* _Problem description_
Copy the data precisely, character for character, and leave out every picture.

══ Supplied data ══

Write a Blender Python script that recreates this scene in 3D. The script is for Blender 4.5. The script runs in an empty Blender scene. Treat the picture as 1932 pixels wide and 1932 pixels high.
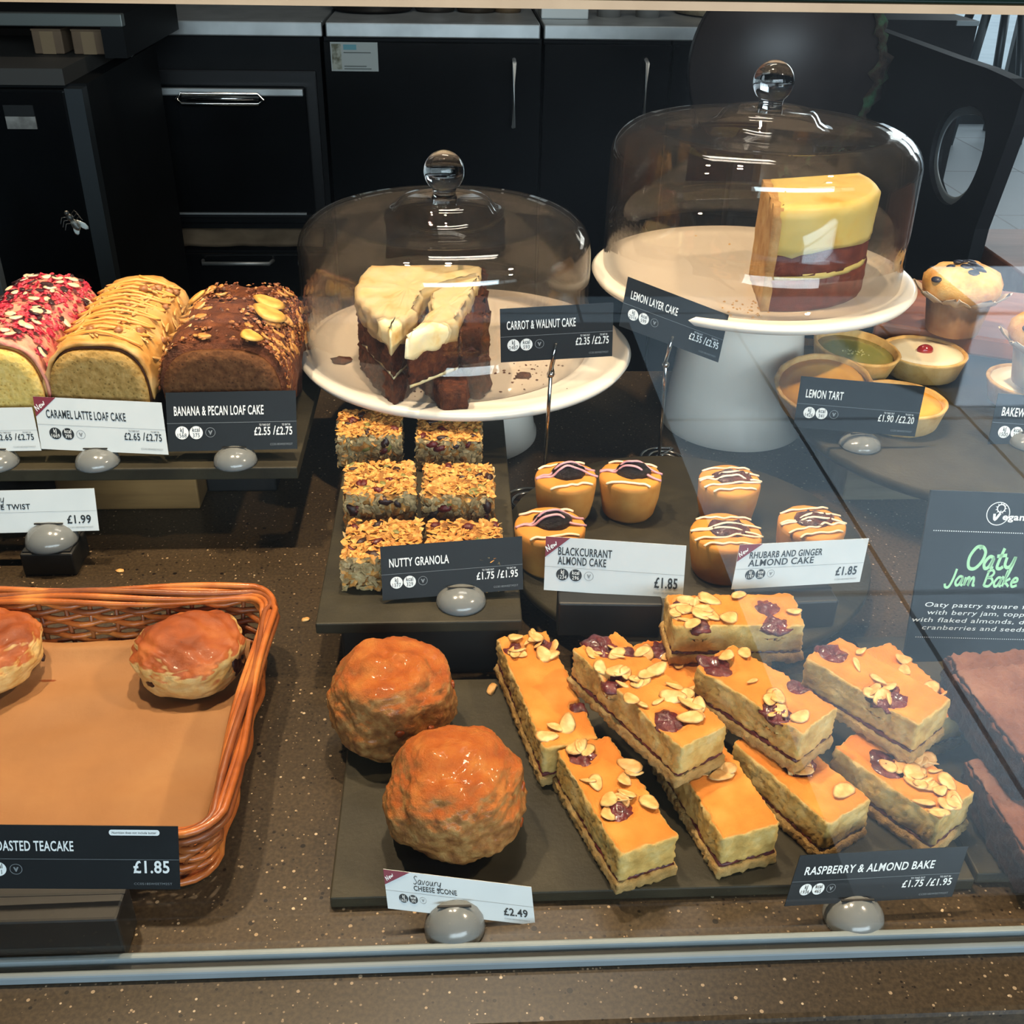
import bpy, bmesh, math, random
from mathutils import Vector, Matrix, noise
SC = bpy.context.scene
COL = SC.collection
V = Vector
# ------------------------------------------------------------------ camera
CAM_H, PITCH, YAW, ROLL, FPX = 0.49, math.radians(31.0), math.radians(3.3), 0.019, 2000.0
_f = V((math.sin(YAW) * math.cos(PITCH), math.cos(YAW) * math.cos(PITCH), -math.sin(PITCH)))
_r0 = V((math.cos(YAW), -math.sin(YAW), 0))
_u0 = _r0.cross(_f)
_r = _r0 * math.cos(ROLL) + _u0 * math.sin(ROLL)
_u = _u0 * math.cos(ROLL) - _r0 * math.sin(ROLL)
cam_data = bpy.data.cameras.new('camera')
cam_data.sensor_width = 36.0
cam_data.lens = FPX / 1932 * 36.0
cam_data.clip_start = 0.02
cam = bpy.data.objects.new('camera', cam_data)
COL.objects.link(cam)
cam.matrix_world = Matrix(((_r.x, _u.x, -_f.x, 0), (_r.y, _u.y, -_f.y, 0), (_r.z, _u.z, -_f.z, CAM_H), (0, 0, 0, 1)))
SC.camera = cam


def ray(u, v):
    return _r * ((u - 966) / FPX) - _u * ((v - 966) / FPX) + _f


def P(u, v, z=None, y=None, x=None):
    """the place on a horizontal level z, or a depth y, or a side x, seen at a point of the photograph"""
    d = ray(u, v)
    if z is not None:
        t = (z - CAM_H) / d.z
    elif y is not None:
        t = y / d.y
    else:
        t = x / d.x
    return V((0, 0, CAM_H)) + d * t


# ------------------------------------------------------------------ world, light, exposure
SC.view_settings.view_transform = 'Standard'
SC.view_settings.look = 'None'
SC.view_settings.gamma = 1.0
SC.view_settings.use_curve_mapping = False
SC.view_settings.exposure = 0.0
SC.cycles.max_bounces = 7
SC.cycles.diffuse_bounces = 3
SC.cycles.glossy_bounces = 4
SC.cycles.transmission_bounces = 7
SC.cycles.transparent_max_bounces = 24
SC.cycles.caustics_reflective = False
SC.cycles.caustics_refractive = False
SC.cycles.use_denoising = True
SC.cycles.sample_clamp_indirect = 4.0
world = bpy.data.worlds.new('world')
SC.world = world
world.use_nodes = True
world.node_tree.nodes['Background'].inputs[0].default_value = (0.75, 0.88, 1.0, 1)
world.node_tree.nodes['Background'].inputs[1].default_value = 1.6


def lamp(name, kind, loc, target, energy, color, size=0.1, size_y=None, spot=None, blend=0.5):
    d = bpy.data.lights.new(name, kind)
    d.energy = energy
    d.color = color
    if kind == 'AREA':
        d.size = size
        if size_y:
            d.shape = 'RECTANGLE'
            d.size_y = size_y
    else:
        d.shadow_soft_size = size
    if kind == 'SPOT':
        d.spot_size = math.radians(spot)
        d.spot_blend = blend
    o = bpy.data.objects.new(name, d)
    COL.objects.link(o)
    o.location = loc
    o.rotation_euler = (V(target) - V(loc)).to_track_quat('-Z', 'Y').to_euler()
    return o


WARM = (1.0, 0.76, 0.50)
lamp('spotlight', 'SPOT', (-0.42, 0.84, 1.45), (-0.38, 0.62, 0), 86, WARM, 0.03, spot=80, blend=0.6)
lamp('spotlight', 'SPOT', (0.02, 0.84, 1.45), (0.05, 0.66, 0), 86, WARM, 0.03, spot=80, blend=0.6)
lamp('spotlight', 'SPOT', (0.80, 0.48, 1.0), (0.36, 0.78, 0), 42, WARM, 0.03, spot=80, blend=0.6)
lamp('shop_window_daylight', 'AREA', (0.9, -3.05, 1.25), (0.2, 0.6, 0.1), 210, (0.76, 0.89, 1.0), 4.4, 1.1)
lamp('added_reflection_spot', 'SPOT', (2.9, -0.5, 2.0), (1.75, -1.9, -0.8), 5200, (0.70, 0.86, 1.0), 0.15, spot=62, blend=0.5)  # added lamp, lights bench and floor so the glass mirrors them brightly
lamp('added_aisle_fill', 'AREA', (0.2, 1.75, 2.15), (0.2, 2.0, 0.0), 14, (1.0, 0.9, 0.78), 0.8, 0.3)  # added fill with no known fitting, brightens the steel worktop edges
lamp('far_window_daylight', 'AREA', (4.2, 7.0, 0.9), (3.6, 5.0, -0.9), 60, (0.85, 0.94, 1.0), 2.0, 1.2)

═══

* _Worked solution_
Write a Blender Python script that recreates this scene in 3D. The script is for Blender 4.5. The script runs in an empty Blender scene. Treat the picture as 1932 pixels wide and 1932 pixels high.
import bpy, bmesh, math, random
from mathutils import Vector, Matrix, noise
SC = bpy.context.scene
COL = SC.collection
V = Vector
# ------------------------------------------------------------------ camera
CAM_H, PITCH, YAW, ROLL, FPX = 0.49, math.radians(31.0), math.radians(3.3), 0.019, 2000.0
_f = V((math.sin(YAW) * math.cos(PITCH), math.cos(YAW) * math.cos(PITCH), -math.sin(PITCH)))
_r0 = V((math.cos(YAW), -math.sin(YAW), 0))
_u0 = _r0.cross(_f)
_r = _r0 * math.cos(ROLL) + _u0 * math.sin(ROLL)
_u = _u0 * math.cos(ROLL) - _r0 * math.sin(ROLL)
cam_data = bpy.data.cameras.new('camera')
cam_data.sensor_width = 36.0
cam_data.lens = FPX / 1932 * 36.0
cam_data.clip_start = 0.02
cam = bpy.data.objects.new('camera', cam_data)
COL.objects.link(cam)
cam.matrix_world = Matrix(((_r.x, _u.x, -_f.x, 0), (_r.y, _u.y, -_f.y, 0), (_r.z, _u.z, -_f.z, CAM_H), (0, 0, 0, 1)))
SC.camera = cam


def ray(u, v):
    return _r * ((u - 966) / FPX) - _u * ((v - 966) / FPX) + _f


def P(u, v, z=None, y=None, x=None):
    """the place on a horizontal level z, or a depth y, or a side x, seen at a point of the photograph"""
    d = ray(u, v)
    if z is not None:
        t = (z - CAM_H) / d.z
    elif y is not None:
        t = y / d.y
    else:
        t = x / d.x
    return V((0, 0, CAM_H)) + d * t


# ------------------------------------------------------------------ world, light, exposure
SC.view_settings.view_transform = 'Standard'
SC.view_settings.look = 'None'
SC.view_settings.gamma = 1.0
SC.view_settings.use_curve_mapping = False
SC.view_settings.exposure = 0.0
SC.cycles.max_bounces = 7
SC.cycles.diffuse_bounces = 3
SC.cycles.glossy_bounces = 4
SC.cycles.transmission_bounces = 7
SC.cycles.transparent_max_bounces = 24
SC.cycles.caustics_reflective = False
SC.cycles.caustics_refractive = False
SC.cycles.use_denoising = True
SC.cycles.sample_clamp_indirect = 4.0
world = bpy.data.worlds.new('world')
SC.world = world
world.use_nodes = True
world.node_tree.nodes['Background'].inputs[0].default_value = (0.75, 0.88, 1.0, 1)
world.node_tree.nodes['Background'].inputs[1].default_value = 1.6


def lamp(name, kind, loc, target, energy, color, size=0.1, size_y=None, spot=None, blend=0.5):
    d = bpy.data.lights.new(name, kind)
    d.energy = energy
    d.color = color
    if kind == 'AREA':
        d.size = size
        if size_y:
            d.shape = 'RECTANGLE'
            d.size_y = size_y
    else:
        d.shadow_soft_size = size
    if kind == 'SPOT':
        d.spot_size = math.radians(spot)
        d.spot_blend = blend
    o = bpy.data.objects.new(name, d)
    COL.objects.link(o)
    o.location = loc
    o.rotation_euler = (V(target) - V(loc)).to_track_quat('-Z', 'Y').to_euler()
    return o


WARM = (1.0, 0.76, 0.50)
lamp('spotlight', 'SPOT', (-0.42, 0.84, 1.45), (-0.38, 0.62, 0), 86, WARM, 0.03, spot=80, blend=0.6)
lamp('spotlight', 'SPOT', (0.02, 0.84, 1.45), (0.05, 0.66, 0), 86, WARM, 0.03, spot=80, blend=0.6)
lamp('spotlight', 'SPOT', (0.80, 0.48, 1.0), (0.36, 0.78, 0), 42, WARM, 0.03, spot=80, blend=0.6)
lamp('shop_window_daylight', 'AREA', (0.9, -3.05, 1.25), (0.2, 0.6, 0.1), 210, (0.76, 0.89, 1.0), 4.4, 1.1)
lamp('added_reflection_spot', 'SPOT', (2.9, -0.5, 2.0), (1.75, -1.9, -0.8), 5200, (0.70, 0.86, 1.0), 0.15, spot=62, blend=0.5)  # added lamp, lights bench and floor so the glass mirrors them brightly
lamp('added_aisle_fill', 'AREA', (0.2, 1.75, 2.15), (0.2, 2.0, 0.0), 14, (1.0, 0.9, 0.78), 0.8, 0.3)  # added fill with no known fitting, brightens the steel worktop edges
lamp('far_window_daylight', 'AREA', (4.2, 7.0, 0.9), (3.6, 5.0, -0.9), 60, (0.85, 0.94, 1.0), 2.0, 1.2)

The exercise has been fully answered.